Does this make sense?

RolandIRL

i get it now. voltage drops is when you go high potential (+) to low potential (-) and voltage rises - vice versa. i think i was following the current direction in the lower loop and when i came to CF, iwas doing it wrong. you don't really take into consideration current when you do V drops and V rises, just the potentials on the batteries and resistors (although they were determined by the current) and so if a current is negative, the wrong direction was chosen. it all comes out in the algebra
i get it now. thanks

FISMA

Whiteman,

Kirchoff's loop rule is just another version of the Law of Conservation of Energy (like Bernoulli, FLoT, wave eq...) . It is very handy.

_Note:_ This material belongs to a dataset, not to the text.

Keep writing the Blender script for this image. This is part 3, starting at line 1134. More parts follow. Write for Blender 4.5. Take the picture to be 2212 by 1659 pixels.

What you are doing is solving systems of equations" getting more eq's than unknowns.

Kirchoff's junction rule for i's is just conserving charge. The junction rule is a very quick and easy way to get an equation. Just choose a direction, who cares if it is right or wrong (for now). This is especially true when you deal with multiple battery circuits.

In general when you go across the battery from - to + that's a V rise. However, the battery could be getting charged, which could throw you off in a multiple EMF circuit.

Anyhow, do the math and solve for the currents and all. If your current turns out to be negative, than the direction you chose for that current was wrong.

It is a lot like the sum of the torques - if a torque turns out to be negative - you originally chose the wrong direction. Don't go back and change your work, just note it now...

As I am sure you probably already know, not all circuits break down to either series, para, or a combo thereof. That's when Kirchoff has to be used.